Ryder System, Inc. (NYSE: R) announced on October 25, 2025 that its Board of Directors has authorized two new share‑repurchase plans. The discretionary plan permits the company to repurchase up to 2.0 million shares of common stock from October 9, 2025 through October 9, 2027, while the anti‑dilutive plan allows repurchases of up to 1.5 million shares issued to employees under the company’s stock plans from the same start date through October 9, 2027.

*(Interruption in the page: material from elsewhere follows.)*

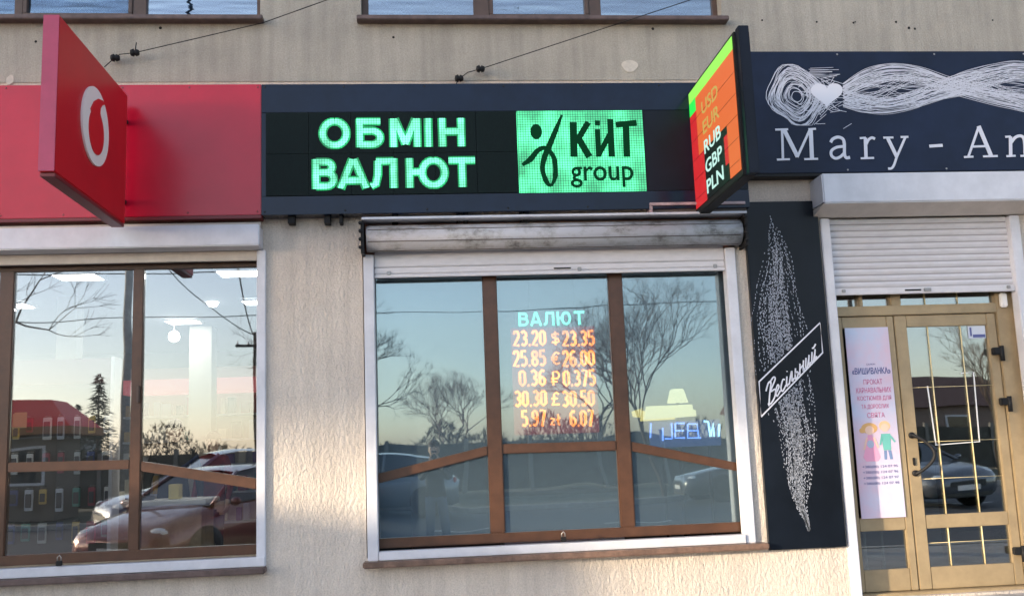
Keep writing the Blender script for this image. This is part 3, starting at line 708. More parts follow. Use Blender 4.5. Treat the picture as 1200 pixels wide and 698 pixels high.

The new plans replace Ryder’s 2024 discretionary repurchase program and the 2023 anti‑dilutive program, respectively. Management stated that the authorization provides capital‑structure flexibility to manage leverage, fund organic growth, pursue acquisition opportunities, and enhance shareholder returns. Chairman and CEO Robert Sanchez said, “Consistent execution of our balanced growth strategy is increasing the earnings and return profile of our business while also growing our capital deployment capacity.”
Historically, Ryder has repurchased approximately 22 % of its shares outstanding since 2021 and has increased its quarterly dividend by 57 %. As of September 30, 2025, the company had about 40.4 million shares of common stock outstanding. The new repurchase plans are designed to be executed at management’s discretion using working capital and a variety of methods, including open‑market transactions and Rule 10b‑5‑1 trading plans.